┌─ Provided information
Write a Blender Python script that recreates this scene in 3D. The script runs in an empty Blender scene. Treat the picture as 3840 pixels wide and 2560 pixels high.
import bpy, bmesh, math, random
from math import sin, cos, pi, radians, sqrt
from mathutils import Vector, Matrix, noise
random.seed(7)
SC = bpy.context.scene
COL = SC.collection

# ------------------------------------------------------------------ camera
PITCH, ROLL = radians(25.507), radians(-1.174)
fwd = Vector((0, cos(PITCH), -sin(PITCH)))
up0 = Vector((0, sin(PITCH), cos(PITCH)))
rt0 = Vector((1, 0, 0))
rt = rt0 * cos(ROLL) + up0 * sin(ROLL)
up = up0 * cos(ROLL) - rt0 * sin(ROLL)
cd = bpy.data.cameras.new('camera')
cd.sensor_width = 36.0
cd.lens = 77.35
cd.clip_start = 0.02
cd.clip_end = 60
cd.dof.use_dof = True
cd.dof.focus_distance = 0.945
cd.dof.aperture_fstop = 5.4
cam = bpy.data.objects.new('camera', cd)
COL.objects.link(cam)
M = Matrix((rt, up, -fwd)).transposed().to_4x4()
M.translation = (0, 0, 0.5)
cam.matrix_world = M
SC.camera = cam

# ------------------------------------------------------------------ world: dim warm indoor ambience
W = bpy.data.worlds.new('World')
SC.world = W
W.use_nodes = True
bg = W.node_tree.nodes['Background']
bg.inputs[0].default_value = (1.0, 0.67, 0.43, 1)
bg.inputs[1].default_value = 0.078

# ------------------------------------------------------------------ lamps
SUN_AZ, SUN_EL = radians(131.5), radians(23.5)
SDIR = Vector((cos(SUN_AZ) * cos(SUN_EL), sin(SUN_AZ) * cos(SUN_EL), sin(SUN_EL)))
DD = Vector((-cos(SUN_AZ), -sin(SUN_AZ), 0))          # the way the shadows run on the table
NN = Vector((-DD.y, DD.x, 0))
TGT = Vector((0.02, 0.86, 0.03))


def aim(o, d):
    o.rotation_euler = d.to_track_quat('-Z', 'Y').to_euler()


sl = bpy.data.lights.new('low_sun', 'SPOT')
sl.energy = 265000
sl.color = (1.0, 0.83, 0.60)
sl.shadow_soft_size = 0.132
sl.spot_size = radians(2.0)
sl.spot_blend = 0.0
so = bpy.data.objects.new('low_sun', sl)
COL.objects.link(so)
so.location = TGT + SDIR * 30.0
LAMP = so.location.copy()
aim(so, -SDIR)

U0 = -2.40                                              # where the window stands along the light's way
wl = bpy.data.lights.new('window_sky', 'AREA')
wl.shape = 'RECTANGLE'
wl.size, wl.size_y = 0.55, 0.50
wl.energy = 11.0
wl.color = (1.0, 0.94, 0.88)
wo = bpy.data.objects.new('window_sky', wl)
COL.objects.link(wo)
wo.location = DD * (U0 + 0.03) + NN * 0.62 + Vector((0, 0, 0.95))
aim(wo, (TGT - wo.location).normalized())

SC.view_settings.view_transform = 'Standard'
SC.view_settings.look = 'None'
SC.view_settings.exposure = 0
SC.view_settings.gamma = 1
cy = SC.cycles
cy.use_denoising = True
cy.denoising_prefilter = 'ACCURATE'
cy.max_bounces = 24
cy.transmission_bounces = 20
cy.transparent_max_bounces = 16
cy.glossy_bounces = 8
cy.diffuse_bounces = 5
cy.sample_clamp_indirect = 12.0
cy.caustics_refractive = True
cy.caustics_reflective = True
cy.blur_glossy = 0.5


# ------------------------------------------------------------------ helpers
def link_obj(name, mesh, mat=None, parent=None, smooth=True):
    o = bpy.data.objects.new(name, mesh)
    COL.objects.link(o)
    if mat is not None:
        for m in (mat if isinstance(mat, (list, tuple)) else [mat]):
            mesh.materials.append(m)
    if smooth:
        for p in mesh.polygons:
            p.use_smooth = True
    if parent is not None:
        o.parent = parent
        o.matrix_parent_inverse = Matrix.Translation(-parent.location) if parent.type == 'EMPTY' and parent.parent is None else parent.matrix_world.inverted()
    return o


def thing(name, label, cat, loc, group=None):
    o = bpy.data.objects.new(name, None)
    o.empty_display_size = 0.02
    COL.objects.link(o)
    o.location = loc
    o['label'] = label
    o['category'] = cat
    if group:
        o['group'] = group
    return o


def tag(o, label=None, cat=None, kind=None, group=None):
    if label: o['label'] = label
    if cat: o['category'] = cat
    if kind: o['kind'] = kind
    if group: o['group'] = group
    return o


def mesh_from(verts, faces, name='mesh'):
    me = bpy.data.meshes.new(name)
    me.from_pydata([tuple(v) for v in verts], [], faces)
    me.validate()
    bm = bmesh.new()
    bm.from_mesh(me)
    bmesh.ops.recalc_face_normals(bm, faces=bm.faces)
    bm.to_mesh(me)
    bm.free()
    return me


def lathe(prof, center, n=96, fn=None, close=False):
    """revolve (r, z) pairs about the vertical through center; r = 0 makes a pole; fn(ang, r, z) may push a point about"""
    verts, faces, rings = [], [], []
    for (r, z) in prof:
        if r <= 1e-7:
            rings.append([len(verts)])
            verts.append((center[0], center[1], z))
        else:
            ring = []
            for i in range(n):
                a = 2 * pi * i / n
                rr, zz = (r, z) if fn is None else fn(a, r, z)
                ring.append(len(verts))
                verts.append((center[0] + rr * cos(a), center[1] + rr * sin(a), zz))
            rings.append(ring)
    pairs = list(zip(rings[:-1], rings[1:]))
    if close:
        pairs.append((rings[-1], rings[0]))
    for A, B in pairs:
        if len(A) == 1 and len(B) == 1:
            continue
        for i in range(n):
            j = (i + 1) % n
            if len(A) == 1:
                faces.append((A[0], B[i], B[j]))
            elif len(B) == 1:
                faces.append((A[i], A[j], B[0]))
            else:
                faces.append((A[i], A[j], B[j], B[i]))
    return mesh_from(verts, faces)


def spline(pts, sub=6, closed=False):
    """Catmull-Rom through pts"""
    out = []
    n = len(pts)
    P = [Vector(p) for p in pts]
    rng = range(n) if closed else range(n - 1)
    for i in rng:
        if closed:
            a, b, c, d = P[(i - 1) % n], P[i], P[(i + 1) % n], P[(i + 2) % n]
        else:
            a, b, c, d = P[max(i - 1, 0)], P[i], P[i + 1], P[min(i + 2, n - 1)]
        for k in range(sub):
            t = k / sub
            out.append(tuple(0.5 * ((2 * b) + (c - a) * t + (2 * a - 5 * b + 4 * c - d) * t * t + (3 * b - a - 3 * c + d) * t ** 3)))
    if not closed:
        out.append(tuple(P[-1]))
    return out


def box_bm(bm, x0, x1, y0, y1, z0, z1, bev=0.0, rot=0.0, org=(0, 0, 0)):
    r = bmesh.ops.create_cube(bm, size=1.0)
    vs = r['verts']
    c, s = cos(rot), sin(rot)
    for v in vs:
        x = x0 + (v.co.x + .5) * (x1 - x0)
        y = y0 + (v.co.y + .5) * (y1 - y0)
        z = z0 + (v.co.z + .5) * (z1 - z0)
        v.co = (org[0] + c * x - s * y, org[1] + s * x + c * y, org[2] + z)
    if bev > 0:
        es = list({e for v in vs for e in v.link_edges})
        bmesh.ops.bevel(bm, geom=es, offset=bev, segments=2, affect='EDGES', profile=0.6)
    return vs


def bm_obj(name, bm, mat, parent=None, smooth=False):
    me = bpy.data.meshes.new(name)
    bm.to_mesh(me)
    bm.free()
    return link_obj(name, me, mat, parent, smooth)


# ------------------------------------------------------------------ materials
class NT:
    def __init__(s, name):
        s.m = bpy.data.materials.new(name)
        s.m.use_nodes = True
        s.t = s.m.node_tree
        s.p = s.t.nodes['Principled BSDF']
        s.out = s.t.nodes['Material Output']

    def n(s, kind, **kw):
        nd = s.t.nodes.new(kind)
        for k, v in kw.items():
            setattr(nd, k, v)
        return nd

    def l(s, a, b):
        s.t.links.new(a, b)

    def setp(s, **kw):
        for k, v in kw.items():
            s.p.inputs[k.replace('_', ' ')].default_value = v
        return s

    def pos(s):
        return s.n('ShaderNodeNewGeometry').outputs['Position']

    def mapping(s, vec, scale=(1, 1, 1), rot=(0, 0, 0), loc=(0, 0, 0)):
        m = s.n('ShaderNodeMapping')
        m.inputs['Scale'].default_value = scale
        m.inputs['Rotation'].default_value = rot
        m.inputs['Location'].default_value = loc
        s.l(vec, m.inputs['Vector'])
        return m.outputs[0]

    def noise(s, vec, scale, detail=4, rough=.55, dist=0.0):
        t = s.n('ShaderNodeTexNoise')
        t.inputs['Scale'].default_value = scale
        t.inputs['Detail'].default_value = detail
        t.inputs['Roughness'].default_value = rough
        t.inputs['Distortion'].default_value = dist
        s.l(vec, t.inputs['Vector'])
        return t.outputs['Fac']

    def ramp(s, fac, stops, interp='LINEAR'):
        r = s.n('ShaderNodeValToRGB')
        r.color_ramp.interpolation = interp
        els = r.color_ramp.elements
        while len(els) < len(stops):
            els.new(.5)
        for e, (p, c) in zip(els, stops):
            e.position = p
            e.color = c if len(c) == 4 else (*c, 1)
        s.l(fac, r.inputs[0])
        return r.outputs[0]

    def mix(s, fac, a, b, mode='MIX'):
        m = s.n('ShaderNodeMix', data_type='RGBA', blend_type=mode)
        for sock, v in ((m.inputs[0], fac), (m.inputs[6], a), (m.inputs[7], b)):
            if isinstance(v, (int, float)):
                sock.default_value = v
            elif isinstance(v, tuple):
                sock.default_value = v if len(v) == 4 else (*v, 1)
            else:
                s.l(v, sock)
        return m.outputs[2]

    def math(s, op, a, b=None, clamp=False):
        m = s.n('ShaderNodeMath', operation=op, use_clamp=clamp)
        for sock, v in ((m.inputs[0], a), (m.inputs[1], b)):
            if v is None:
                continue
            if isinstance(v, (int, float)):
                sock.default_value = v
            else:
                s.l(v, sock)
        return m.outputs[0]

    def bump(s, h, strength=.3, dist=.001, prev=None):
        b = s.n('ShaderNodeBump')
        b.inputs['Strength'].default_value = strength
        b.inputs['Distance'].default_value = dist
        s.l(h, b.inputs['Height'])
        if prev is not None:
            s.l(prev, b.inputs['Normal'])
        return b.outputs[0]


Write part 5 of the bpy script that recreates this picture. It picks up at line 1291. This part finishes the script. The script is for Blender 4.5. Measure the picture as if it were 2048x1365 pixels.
└─
Set exercise —
Search the data for "Blender". Copy every matching line.

Answer to this problem —
Write a Blender Python script that recreates this scene in 3D. The script runs in an empty Blender scene. Treat the picture as 3840 pixels wide and 2560 pixels high.
Write part 5 of the bpy script that recreates this picture. It picks up at line 1291. This part finishes the script. The script is for Blender 4.5. Measure the picture as if it were 2048x1365 pixels.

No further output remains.